WORK TO COMPLETE: Can you set down, exactly as they appear below, the lines from the opening of the material through the one bearing "def at(px, py, Y): return", minus the pictures?

STORED DATA:
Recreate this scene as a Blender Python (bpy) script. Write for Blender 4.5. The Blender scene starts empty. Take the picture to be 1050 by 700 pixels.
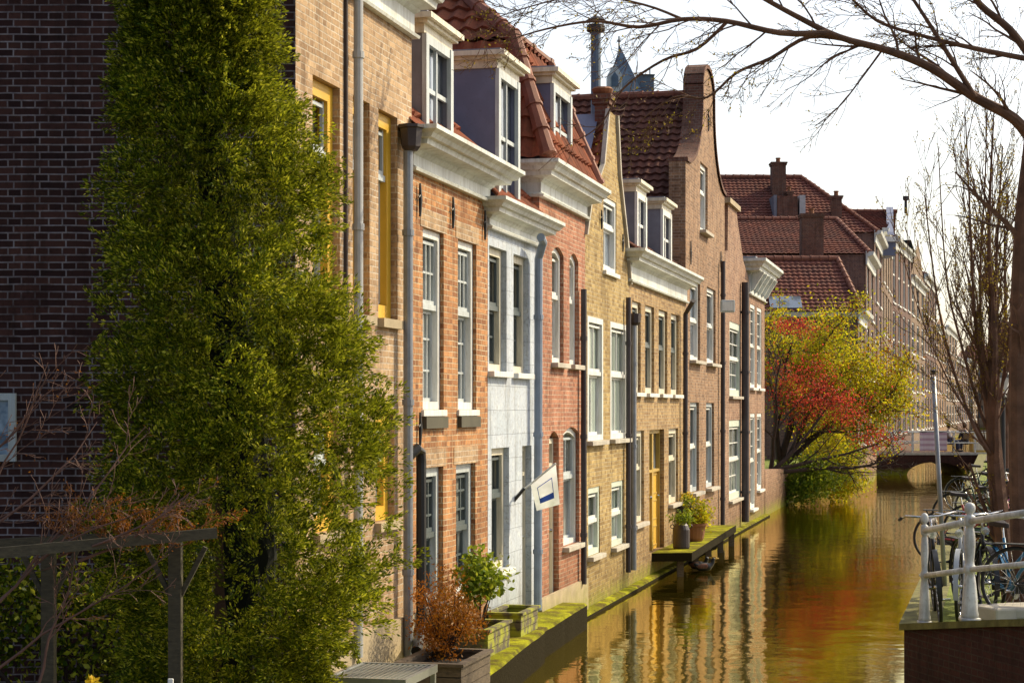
import bpy, bmesh, math, random
import numpy as np
from mathutils import Vector, Matrix, Quaternion
R = math.radians
rng = random.Random(7)
scn = bpy.context.scene
COL = scn.collection
F = 1900.0; EYE = 3.1; HY = 420.0
def at(px, py, Y): return Vector(((px-525)*Y/F, Y, EYE-(py-HY)*Y/F))

# ------------------------------------------------------------------ materials
def newmat(name):
    m = bpy.data.materials.new(name); m.use_nodes = True
    nt = m.node_tree; b = nt.nodes['Principled BSDF']
    return m, nt, b
def nd(nt, typ, **kw):
    n = nt.nodes.new(typ)
    for k, v in kw.items():
        if k in n.inputs: n.inputs[k].default_value = v
        else: setattr(n, k, v)
    return n
def C4(c): return (c[0], c[1], c[2], 1)
def mixc(nt, a, b, fac, mode='MIX'):
    m = nt.nodes.new('ShaderNodeMix'); m.data_type = 'RGBA'; m.blend_type = mode
    for sock, v in ((m.inputs['Factor'], fac), (m.inputs[6], a), (m.inputs[7], b)):
        if isinstance(v, (int, float)): sock.default_value = v
        elif isinstance(v, tuple): sock.default_value = C4(v)
        else: nt.links.new(v, sock)
    return m.outputs[2]
def ramp(nt, src, p0, p1, v0=0., v1=1.):
    m = nt.nodes.new('ShaderNodeMapRange'); m.clamp = True
    nt.links.new(src, m.inputs[0])
    m.inputs[1].default_value = p0; m.inputs[2].default_value = p1
    m.inputs[3].default_value = v0; m.inputs[4].default_value = v1
    return m.outputs[0]
def noise(nt, vec, scale, detail=4, rough=.55):
    n = nd(nt, 'ShaderNodeTexNoise'); n.inputs['Scale'].default_value = scale
    n.inputs['Detail'].default_value = detail; n.inputs['Roughness'].default_value = rough
    if vec is not None: nt.links.new(vec, n.inputs['Vector'])
    return n.outputs['Fac']
def mul(nt, a, b, op='MULTIPLY'):
    m = nt.nodes.new('ShaderNodeMath'); m.operation = op; m.use_clamp = False
    for s, v in ((m.inputs[0], a), (m.inputs[1], b)):
        if isinstance(v, (int, float)): s.default_value = v
        else: nt.links.new(v, s)
    return m.outputs[0]
def bump(nt, bsdf, h, strength=.5, dist=.01):
    b = nt.nodes.new('ShaderNodeBump'); b.inputs['Strength'].default_value = strength
    b.inputs['Distance'].default_value = dist
    nt.links.new(h, b.inputs['Height']); nt.links.new(b.outputs[0], bsdf.inputs['Normal'])
def pos(nt): return nt.nodes.new('ShaderNodeNewGeometry').outputs['Position']
def zed(nt, p):
    s = nt.nodes.new('ShaderNodeSeparateXYZ'); nt.links.new(p, s.inputs[0]); return s.outputs[2]
MOSS = (.30, .31, .015)
def plain(name, col, rough=.6, metal=0., var=.25, scale=3., bumpd=0., moss=False, dirt=(.5,.45,.38), streak=0.):
    m, nt, b = newmat(name); p = pos(nt)
    n1 = noise(nt, p, scale, 5); f = ramp(nt, n1, .35, .7)
    dark = tuple(c*(1-var) for c in col)
    c = mixc(nt, dark, col, f)
    n2 = noise(nt, p, scale*9, 3); c = mixc(nt, c, tuple(q*w for q, w in zip(col, dirt)), ramp(nt, n2, .58, .78, 0, var*1.4))
    if streak:
        stv = nt.nodes.new('ShaderNodeVectorMath'); stv.operation = 'MULTIPLY'; nt.links.new(p, stv.inputs[0]); stv.inputs[1].default_value = (9, 9, 1.1)
        c = mixc(nt, c, mixc(nt, c, (.42, .38, .30), 1.0, 'MULTIPLY'), ramp(nt, noise(nt, stv.outputs[0], 1.3, 6, .7), .46, .72, 0, streak))
    if moss:
        z = zed(nt, p); fz = ramp(nt, z, .75, .1); nn = noise(nt, p, 5, 5, .65)
        c = mixc(nt, c, mixc(nt, (.12,.12,.012), MOSS, n2), ramp(nt, mul(nt, fz, nn), .16, .5, 0, .8))
    nt.links.new(c, b.inputs['Base Color']); b.inputs['Roughness'].default_value = rough
    b.inputs['Metallic'].default_value = metal
    if bumpd: bump(nt, b, noise(nt, p, scale*12, 4), .6, bumpd)
    return m
def brick(name, c1, c2, mortar, rw=.062, bw=.215, ms=.007, moss=True, stain=.5, mortar_smooth=.3, bias=0.):
    m, nt, b = newmat(name)
    uv = nt.nodes.new('ShaderNodeUVMap').outputs[0]
    p = pos(nt)
    # slight warp so courses are not ruler straight
    w = nt.nodes.new('ShaderNodeVectorMath'); w.operation = 'MULTIPLY_ADD'
    nz = nd(nt, 'ShaderNodeTexNoise'); nz.inputs['Scale'].default_value = 2.2; nt.links.new(p, nz.inputs['Vector'])
    nt.links.new(nz.outputs['Color'], w.inputs[0]); w.inputs[1].default_value = (.016, .016, 0); nt.links.new(uv, w.inputs[2])
    br = nd(nt, 'ShaderNodeTexBrick'); nt.links.new(w.outputs[0], br.inputs['Vector'])
    br.inputs['Scale'].default_value = 1; br.inputs['Brick Width'].default_value = bw
    br.inputs['Row Height'].default_value = rw; br.inputs['Mortar Size'].default_value = ms
    br.inputs['Mortar Smooth'].default_value = mortar_smooth; br.inputs['Bias'].default_value = bias
    br.offset = .5; br.squash = .52; br.squash_frequency = 2
    br.inputs['Color1'].default_value = C4(c1); br.inputs['Color2'].default_value = C4(c2)
    br.inputs['Mortar'].default_value = C4(mortar)
    basec = mixc(nt, br.outputs['Color'], tuple((a_+b_)*.42 for a_, b_ in zip(c1, c2)), mul(nt, br.outputs['Fac'], ramp(nt, noise(nt, p, 2.1, 5, .7), .42, .66, 0, .85)))
    big = noise(nt, p, .9, 5, .6); c = mixc(nt, basec, mixc(nt, basec, (.42, .36, .34), 1.0, 'MULTIPLY'), ramp(nt, big, .45, .72, 0, stain))
    sm = noise(nt, p, 9, 4, .7); c = mixc(nt, c, mixc(nt, c, (1.35, 1.28, 1.15), 1.0, 'MULTIPLY'), ramp(nt, sm, .5, .75, 0, .8))
    sm2 = noise(nt, p, 23, 3, .7); c = mixc(nt, c, mixc(nt, c, (.5, .45, .42), 1.0, 'MULTIPLY'), ramp(nt, sm2, .52, .7, 0, .7))
    stv = nt.nodes.new('ShaderNodeVectorMath'); stv.operation = 'MULTIPLY'; nt.links.new(p, stv.inputs[0]); stv.inputs[1].default_value = (3.2, 3.2, .35)
    c = mixc(nt, c, mixc(nt, c, (.42, .38, .34), 1.0, 'MULTIPLY'), ramp(nt, noise(nt, stv.outputs[0], 1.6, 5, .65), .5, .72, 0, .75))
    if moss:
        z = zed(nt, p)
        damp = ramp(nt, z, 1.3, .2); c = mixc(nt, c, mixc(nt, c, (.45, .42, .3), 1.0, 'MULTIPLY'), mul(nt, damp, .7))
        fz = ramp(nt, z, .62, .0); nn = noise(nt, p, 4, 5, .7)
        c = mixc(nt, c, mixc(nt, (.12,.12,.012), MOSS, sm), ramp(nt, mul(nt, fz, nn), .2, .5, 0, .85))
    nt.links.new(c, b.inputs['Base Color']); b.inputs['Roughness'].default_value = .88
    b.inputs['Specular IOR Level'].default_value = .25
    h = mixc(nt, mixc(nt, (1., 1., 1.), (0., 0., 0.), br.outputs['Fac']), sm2, .3)
    bump(nt, b, h, .7, .008)
    return m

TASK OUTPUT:
Recreate this scene as a Blender Python (bpy) script. Write for Blender 4.5. The Blender scene starts empty. Take the picture to be 1050 by 700 pixels.
import bpy, bmesh, math, random
import numpy as np
from mathutils import Vector, Matrix, Quaternion
R = math.radians
rng = random.Random(7)
scn = bpy.context.scene
COL = scn.collection
F = 1900.0; EYE = 3.1; HY = 420.0
def at(px, py, Y): return Vector(((px-525)*Y/F, Y, EYE-(py-HY)*Y/F))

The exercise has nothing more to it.